As for the conference happenings inside the NKCC, the event-services team also impressed Overpeck with its creativity. With CCDA using one side of the center’s 46,000-square-foot main hall for exhibits and the other side for the general sessions, Overpeck wanted to create a traffic flow that benefitted both attendees and exhibitors. The event-services team had an idea: Partially close the airwall between the two spaces so that attendees would be funneled through the exhibit aisles as they walked to and from the general session each day. “Everybody loved the increased level of interaction and networking created by that set-up,” says Overpeck.

Delivering Food and Fun for Attendees

Attendees gather around circular tables in a large banquet room.

Given that CCDA’s attendees are on fairly tight travel budgets, Overpeck was struck by the quality and affordability of Sodexo Live’s culinary offerings within the center, where many exhibitor/sponsor receptions and dinners took place after business hours. And “every member of the on-site banquet staff I dealt with was friendly and helpful,” he says.

Further, the number of food-and-beverage outlets that are within an easy walk of NKCC made for exciting discoveries by attendees. In particular, “Butler’s Pantry Market & Café one block from the center was a really popular place for breakfast and lunch,” Overpeck says. “People loved the variety it offers” and the reasonable prices. (Click here to learn about all the other restaurant options in the area.) “Even the hotel restaurants have an emphasis on local dishes, which is unusual,” he notes.

Easy walkability also played a big role in the social-event options

CCDA offered its attendees. In fact, some of the biggest attractions for CCDA’s attendees were on the Cincinnati side of the river, yet are walkable: the National Underground Railroad Freedom Center, the Harriet Beecher Stowe House, and the Over the Rhine district. “Walking over the pedestrian-only Roebling Bridge as they went to the museum was a very impactful thing for our attendees, who are community-development advocates,” Overpeck says. “They appreciate the deep historical significance of the area.”

Along the right side are some of the murals from the Roebling Mural walk. In the foreground people walk, bike, sit, and watch the river. The bridge is in the background.

On the Kentucky side of the river, one other walking activity that many attendees enjoyed was the Riverfront Floodwall Mural tour. Painted on the floodwall at the foot of the Roebling Bridge are eighteen stunning murals by artist Robert Dafford and his team.

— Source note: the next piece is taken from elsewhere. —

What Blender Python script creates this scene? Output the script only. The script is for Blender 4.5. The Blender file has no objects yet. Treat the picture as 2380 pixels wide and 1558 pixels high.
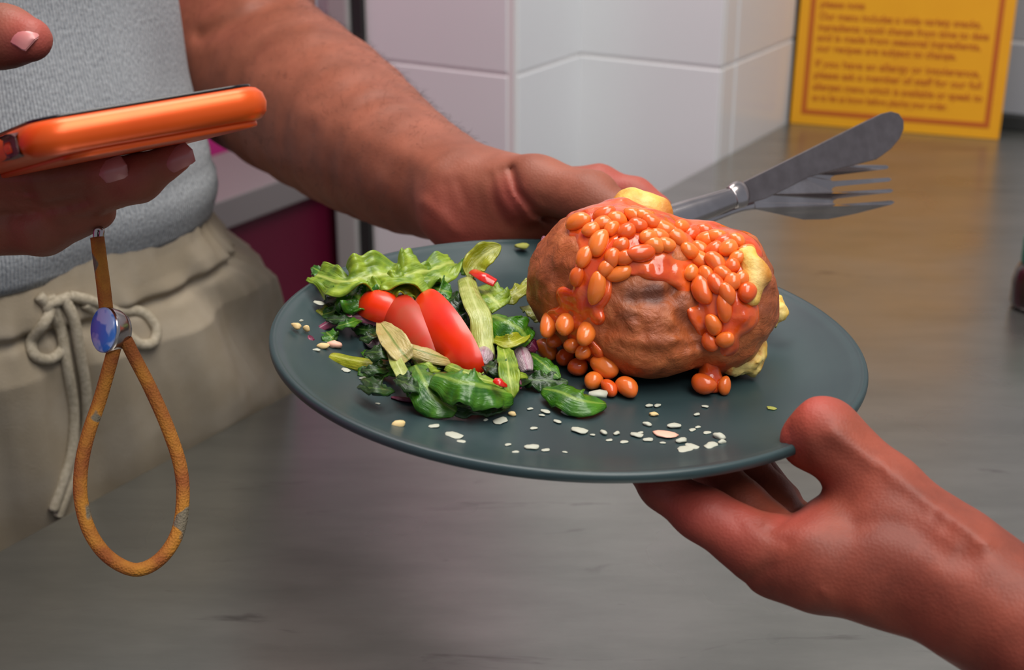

The images depict the rich history of Northern Kentucky, showing scenes from life in the region between 8000 B.C. and 2000 A.D.

What’s more, Overpeck notes that NKY’s Southbank Shuttle system allowed attendees who cannot do too much walking to still enjoy all the neighborhoods around the center as well as the riverfront district on the Cincinnati side.

Overall, “our group felt so connected to the community, which you don’t get in a lot of places,” Overpeck says. “It makes a big difference in the experience.”